**Written instruction:**
Include in the output only the lines from the opening of the records through the line containing "return m, nt, nt.nodes['Principled", each printed exactly; pictures are omitted.

**Material for this exercise:**
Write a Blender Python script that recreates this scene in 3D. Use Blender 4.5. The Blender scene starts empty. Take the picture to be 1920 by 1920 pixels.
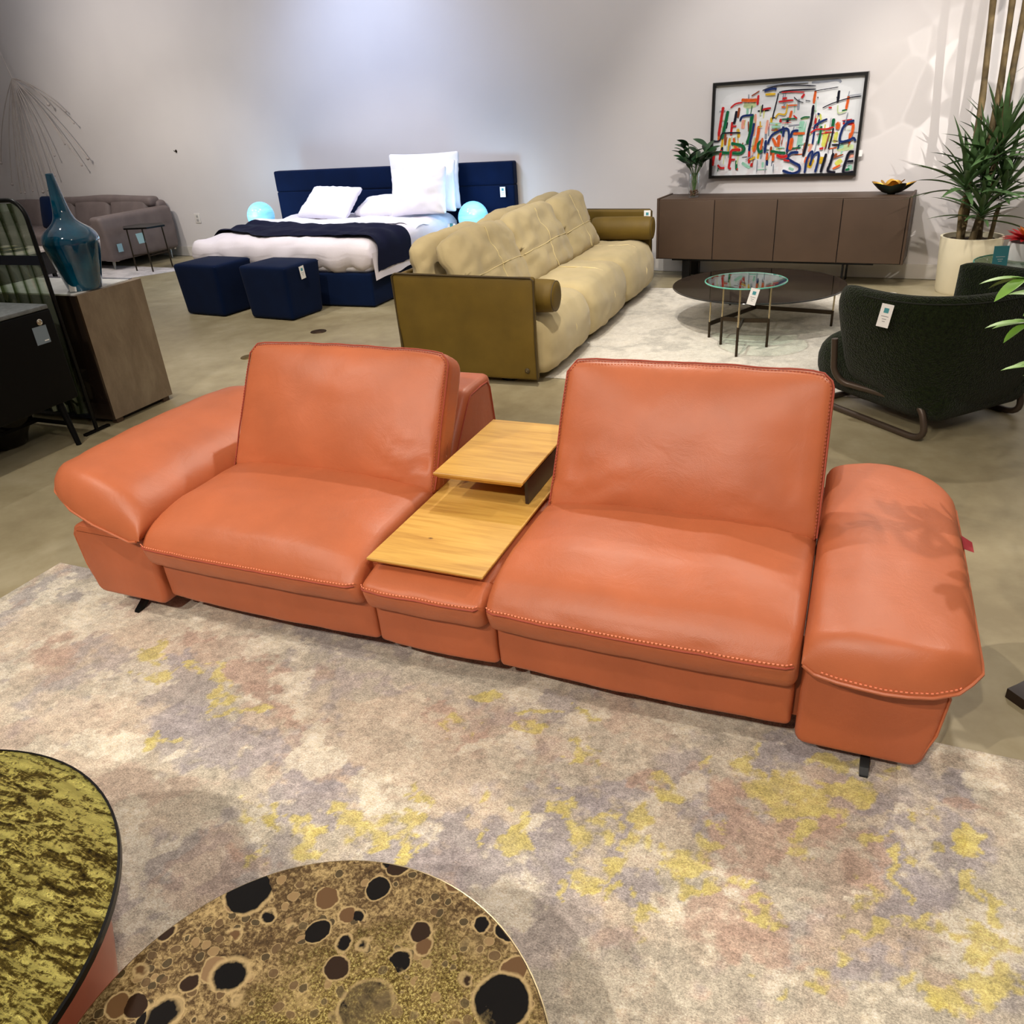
import bpy, bmesh, math, random
from mathutils import Vector, Matrix, noise
from math import sin, cos, pi, sqrt, radians as R
random.seed(7)
COL = bpy.context.scene.collection
scene = bpy.context.scene
WM = {}          # world matrix of every thing we build

# ------------------------------------------------------------------ materials
def lin(c):
    return tuple(((x / 255.0) / 12.92 if x <= 10 else (((x / 255.0) + .055) / 1.055) ** 2.4) for x in c) + (1.0,)

def newmat(name):
    m = bpy.data.materials.new(name); m.use_nodes = True
    nt = m.node_tree
    return m, nt, nt.nodes['Principled BSDF'], nt.nodes, nt.links

def setin(b, k, v):
    if k in b.inputs: b.inputs[k].default_value = v

def bump(nt, b, height, strength=.2, dist=.01):
    bp = nt.nodes.new('ShaderNodeBump'); bp.inputs['Strength'].default_value = strength
    bp.inputs['Distance'].default_value = dist
    nt.links.new(height, bp.inputs['Height']); nt.links.new(bp.outputs[0], b.inputs['Normal'])
    return bp

def texco(nt, scale=(1, 1, 1), kind='Object', rot=(0, 0, 0)):
    tc = nt.nodes.new('ShaderNodeTexCoord'); mp = nt.nodes.new('ShaderNodeMapping')
    mp.inputs['Scale'].default_value = scale; mp.inputs['Rotation'].default_value = rot
    nt.links.new(tc.outputs[kind], mp.inputs[0]); return mp.outputs[0]

def noisetex(nt, co, scale, detail=3, rough=.5, dist=0):
    n = nt.nodes.new('ShaderNodeTexNoise'); n.inputs['Scale'].default_value = scale
    n.inputs['Detail'].default_value = detail; n.inputs['Roughness'].default_value = rough
    n.inputs['Distortion'].default_value = dist
    nt.links.new(co, n.inputs['Vector']); return n

def ramp(nt, fac, stops, interp='LINEAR'):
    r = nt.nodes.new('ShaderNodeValToRGB'); r.color_ramp.interpolation = interp
    e = r.color_ramp.elements
    while len(e) < len(stops): e.new(.5)
    for i, (p, c) in enumerate(stops):
        e[i].position = p; e[i].color = c
    nt.links.new(fac, r.inputs[0]); return r.outputs[0]

def simple(name, rgb, rough=.5, metal=0., nscale=0, nvar=.12, bstr=0., bscale=200, spec=.5, sheen=0., coat=0.):
    m, nt, b, N, L = newmat(name)
    c = lin(rgb); setin(b, 'Roughness', rough); setin(b, 'Metallic', metal)
    setin(b, 'Specular IOR Level', spec); setin(b, 'Sheen Weight', sheen); setin(b, 'Coat Weight', coat)
    co = texco(nt)
    n = noisetex(nt, co, nscale or 6)
    lo = tuple(x * (1 - nvar) for x in c[:3]) + (1,); hi = tuple(min(1, x * (1 + nvar)) for x in c[:3]) + (1,)
    L.new(ramp(nt, n.outputs[0], [(.3, lo), (.7, hi)]), b.inputs['Base Color'])
    if bstr:
        n2 = noisetex(nt, co, bscale, 4, .6)
        bump(nt, b, n2.outputs[0], bstr, .004)
    return m

def leather(name, rgb):
    m, nt, b, N, L = newmat(name); c = lin(rgb)
    co = texco(nt)
    n = noisetex(nt, co, 5, 4, .55)
    lo = tuple(x * .90 for x in c[:3]) + (1,); hi = tuple(min(1, x * 1.08) for x in c[:3]) + (1,)
    L.new(ramp(nt, n.outputs[0], [(.3, lo), (.7, hi)]), b.inputs['Base Color'])
    setin(b, 'Roughness', .43); setin(b, 'Specular IOR Level', .42)
    v = N.new('ShaderNodeTexVoronoi'); v.inputs['Scale'].default_value = 420; L.new(co, v.inputs['Vector'])
    n2 = noisetex(nt, co, 9, 5, .6, 1.2)
    mx = N.new('ShaderNodeMath'); mx.operation = 'MULTIPLY_ADD'; mx.inputs[1].default_value = .12
    L.new(v.outputs['Distance'], mx.inputs[0]); L.new(n2.outputs[0], mx.inputs[2])
    bump(nt, b, mx.outputs[0], .22, .008)
    return m

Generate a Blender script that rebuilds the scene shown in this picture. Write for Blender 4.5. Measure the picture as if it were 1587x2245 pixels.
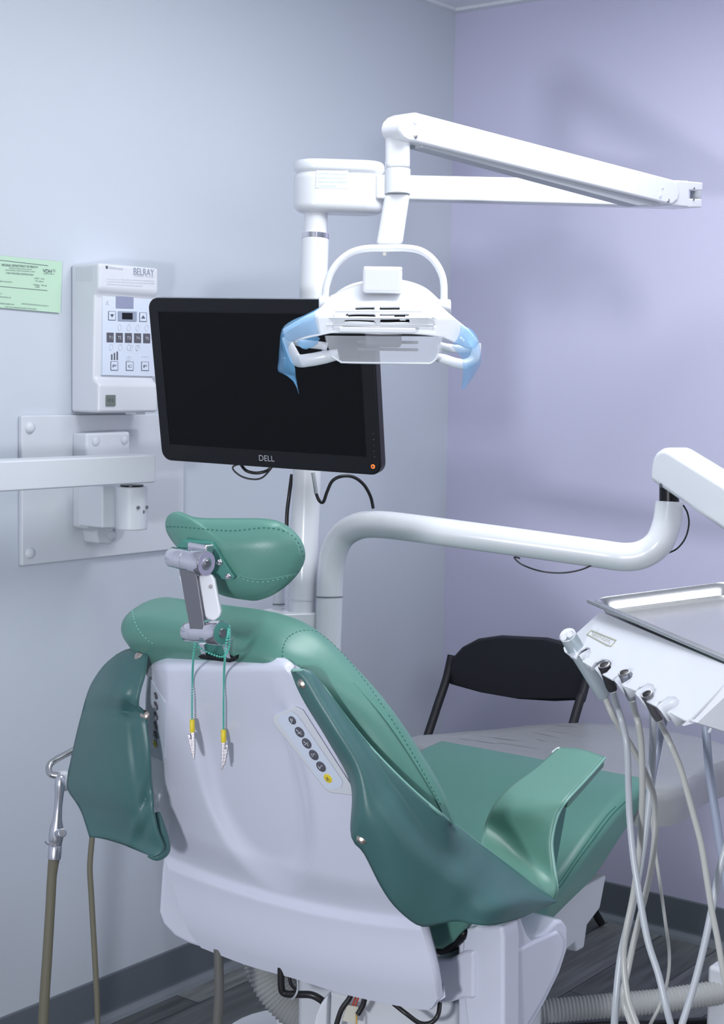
import bpy, bmesh, math, random
from mathutils import Vector as V, Matrix, Quaternion
from mathutils.bvhtree import BVHTree
random.seed(3)
for o in list(bpy.data.objects): bpy.data.objects.remove(o)
SC = bpy.context.scene
COL = SC.collection
# ---------------------------------------------------------------- camera (metres; room corner at the origin, walls y=0 and x=0)
YAW, PIT, ROL, F = .65020, .08470, .01537, 3411.9
CW, CH = 1587, 2245
FW = V((math.cos(YAW)*math.cos(PIT), math.sin(YAW)*math.cos(PIT), -math.sin(PIT)))
R0 = V((math.sin(YAW), -math.cos(YAW), 0)); D0 = FW.cross(R0)
RT = R0*math.cos(ROL) - D0*math.sin(ROL); DN = R0*math.sin(ROL) + D0*math.cos(ROL)
CAM = V((-3.6217, -2.4580, 1.42))
cd = bpy.data.cameras.new('camera'); cam = bpy.data.objects.new('camera', cd); COL.objects.link(cam)
cd.sensor_fit = 'VERTICAL'; cd.sensor_height = 36; cd.lens = F/CH*36; cd.clip_start = .05
m = Matrix((RT, -DN, -FW)).transposed().to_4x4(); m.translation = CAM
cam.matrix_world = m; SC.camera = cam
# ---------------------------------------------------------------- light
SC.view_settings.view_transform = 'Standard'; SC.view_settings.look = 'None'
SC.view_settings.gamma = 1; SC.view_settings.exposure = -.18; SC.view_settings.use_curve_mapping = False
WORLD = .47
w = bpy.data.worlds.new('world'); SC.world = w; w.use_nodes = True
wt = w.node_tree; wc = wt.nodes.new('ShaderNodeTexCoord'); ws = wt.nodes.new('ShaderNodeSeparateXYZ'); wt.links.new(wc.outputs['Generated'], ws.inputs[0])
wr = wt.nodes.new('ShaderNodeMapRange'); wr.inputs['From Min'].default_value = -.5; wr.inputs['From Max'].default_value = .6; wr.inputs['To Min'].default_value = .35; wr.inputs['To Max'].default_value = 1.35; wt.links.new(ws.outputs[2], wr.inputs['Value'])
wn_ = wt.nodes.new('ShaderNodeTexNoise'); wn_.inputs['Scale'].default_value = 2.4; wn_.inputs['Detail'].default_value = 0; wt.links.new(wc.outputs['Generated'], wn_.inputs['Vector'])
wm = wt.nodes.new('ShaderNodeMapRange'); wm.inputs['From Min'].default_value = .42; wm.inputs['From Max'].default_value = .56; wm.inputs['To Min'].default_value = .25; wm.inputs['To Max'].default_value = 1.6; wt.links.new(wn_.outputs['Fac'], wm.inputs['Value'])
wx = wt.nodes.new('ShaderNodeMath'); wx.operation = 'MULTIPLY'; wt.links.new(wr.outputs[0], wx.inputs[0]); wt.links.new(wm.outputs[0], wx.inputs[1])
wy = wt.nodes.new('ShaderNodeMath'); wy.operation = 'MULTIPLY'; wy.inputs[1].default_value = WORLD; wt.links.new(wx.outputs[0], wy.inputs[0])
wt.nodes['Background'].inputs[0].default_value = (.82, .86, .98, 1); wt.links.new(wy.outputs[0], wt.nodes['Background'].inputs[1])
def area(name, loc, tgt, sx, sy, power, col):
    l = bpy.data.lights.new(name, 'AREA'); l.shape = 'RECTANGLE'; l.size = sx; l.size_y = sy; l.energy = power; l.color = col
    o = bpy.data.objects.new(name, l); COL.objects.link(o); o.location = loc
    o.rotation_euler = (V(tgt)-V(loc)).to_track_quat('-Z', 'Y').to_euler(); return o
area('flash_light', (-4.2, -1.85, 1.16), (-.6, -.7, 1.4), .19, .19, 42, (.93, .95, 1))
area('ceiling_light', (-1.25, -1.15, 2.40), (-1.25, -1.15, 0), 1.2, .6, 29, (.93, .96, .98))
area('bounce_light', (-1.9, -2.9, 2.25), (-.35, -.1, 1.5), 2.2, 1.2, 22, (.92, .95, 1))
# ---------------------------------------------------------------- placing helpers
def ray(x, y): return FW + RT*((x-CW/2)/F) + DN*((y-CH/2)/F)
def U(x, y, d): return CAM + ray(x, y)*d
def onp(x, y, p, n):
    q = ray(x, y); n = V(n); return CAM + q*((V(p)-CAM).dot(n)/q.dot(n))
def onX(x, y, v): return onp(x, y, (v, 0, 0), (1, 0, 0))
def onY(x, y, v): return onp(x, y, (0, v, 0), (0, 1, 0))
def onZ(x, y, v): return onp(x, y, (0, 0, v), (0, 0, 1))
BA = math.radians(20)
BN = V((math.cos(BA), 0, math.sin(BA))); BU = V((-math.sin(BA), 0, math.cos(BA))); BP0 = U(480, 1440, 2.45)
def bk(x, y, off=0): return onp(x, y, BP0+BN*off, BN)       # on the plane of the backrest
def bl(s, t, n): return BP0 + V((0, 1, 0))*s + BU*t + BN*n   # backrest frame
def sm(a, b, x):
    t = min(1, max(0, (x-a)/(b-a))); return t*t*(3-2*t)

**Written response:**
Write a Blender Python script that recreates this scene in 3D. Use Blender 4.5. The Blender scene starts empty. Take the picture to be 1920 by 1920 pixels.
import bpy, bmesh, math, random
from mathutils import Vector, Matrix, noise
from math import sin, cos, pi, sqrt, radians as R
random.seed(7)
COL = bpy.context.scene.collection
scene = bpy.context.scene
WM = {}          # world matrix of every thing we build

# ------------------------------------------------------------------ materials
def lin(c):
    return tuple(((x / 255.0) / 12.92 if x <= 10 else (((x / 255.0) + .055) / 1.055) ** 2.4) for x in c) + (1.0,)

def newmat(name):
    m = bpy.data.materials.new(name); m.use_nodes = True
    nt = m.node_tree
    return m, nt, nt.nodes['Principled BSDF'], nt.nodes, nt.links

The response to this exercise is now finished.